In November 2002, the first European Social Forum in Florence issued the call for worldwide anti-war demonstrations on February 15, 2003. To mark its tenth anniversary, 1,500 activists gathered there for an event titled “Firenze 10+10”.

The title was meant to indicate the meeting would draw up a balance sheet of the struggles of the last ten years and plan for those of the decade ahead. Instead, it repeated the ESF’s failures of the past decade, confirming that its organisers had, as the saying goes, “learned nothing and forgotten nothing”.

Billed as an opportunity to coordinate action against austerity across Europe, instead we were presented with a bland call for “a European permanent mobilisation to support the fights to overcome the crisis and build a future for everyone in Europe and in the world”, followed by a calendar of events that had already been planned by other organisations.
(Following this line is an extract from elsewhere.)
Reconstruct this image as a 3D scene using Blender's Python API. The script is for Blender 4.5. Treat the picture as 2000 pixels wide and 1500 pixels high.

These start with the general strikes and ETUC day of action on 14 November and proceed, via a demonstration outside the European Summit in Brussels in March, to an “Altersummit” in Athens in early June.

Although the forum had been organised around five extended workshops, the final statement contained none of the proposals arising from those discussions. Initially, even a call for mobilisations on 8 March, International Women’s Day, was not included.

The failure of Firenze 10+10 to attract any involvement from the mass movements that have shaken Europe in the last year is proof that history has passed the ESF by. For ten years, the leading forces in it have refused to let it develop into an organisation that could initiate struggles. Instead, they insisted it remain a “space” from which political organisations were excluded, and at which no decisions could be taken. Its first success, 15 February 2003, was its last.

As the strikes on 14 November show, the potential for pan-European working class organisation and action certainly exists; even the bureaucratic trade unions have recognised that. The task now is to fight within the unions and the mass movement for a democratically controlled coordinating centre that will lead an effective pan-European fightback.

In this struggle, a truly European one-day general strike would be a declaration of solidarity with all those under attack and encourage the movement in each country to mobilise all-out action to bring down the austerity governments and replace the European Union with the Socialist United States of Europe.